É preciso espírito crítico para separar o joio da deseducação do trigo da informação no caminho positivo. Caso contrário, pode prevalecer o joio deseducador, que semeia o caos e a desagregação.
Países como os Estados Unidos, o Canadá e a Inglaterra há décadas despertaram para essa realidade. E o Brasil deu sinais positivos nesse sentido. A inclusão do “campo jornalístico-midiático” na Base Nacional Comum Curricular do ensino fundamental, aprovada no final de 2018, reforça a importância do tema.
Os desafios são imensos, é preciso disseminar o conceito, unificar o termo, formar professores. Passa também pelo convencimento da importância de adotar a educação midiática em sala de aula.
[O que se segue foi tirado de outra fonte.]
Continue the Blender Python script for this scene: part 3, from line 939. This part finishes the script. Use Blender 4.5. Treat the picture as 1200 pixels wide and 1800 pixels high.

Sem contar o desafio imposto pelas dimensões brasileiras e pela diversidade de agentes envolvidos.
É como diz uma das maiores especialistas no tema, a professora americana Renee Hobbs: “O resultado da educação midiática será sentido no final do ciclo de formação do aluno, um processo que dura em torno de dez anos. Isso só reforça a importância de começarmos a falar sobre isso imediatamente. Não podemos esperar mais”.
A união de esforços em torno do tema é fundamental. Mobilizar os agentes envolvidos, começando pelos professores, passando pelos formuladores de políticas públicas, pais, alunos, membros da academia e sociedade em geral, é condição para implantar o processo de educação midiática nas escolas e, com isso, levar crianças e adolescentes a lerem as notícias criticamente.
Esse processo educacional fortalece a liberdade de imprensa, pois abre as portas para uma melhor compreensão do que vem a ser, por exemplo, uma informação baseada em fatos e o que é pura ficção. Isso interessa a todo cidadão, pois equivale a um processo de redescoberta do genuíno papel da imprensa.
A educação midiática é, sem dúvida, o caminho seguro para superarmos a onda avassaladora de desinformação que nos atinge. Não será a solução de todos os problemas pelos quais a mídia passa, mas será uma boa oportunidade de formar cidadãos conscientes e aptos a exercer a liberdade de forma responsável e segura. Uma grande contribuição para o fortalecimento de uma sociedade mais democrática e participativa.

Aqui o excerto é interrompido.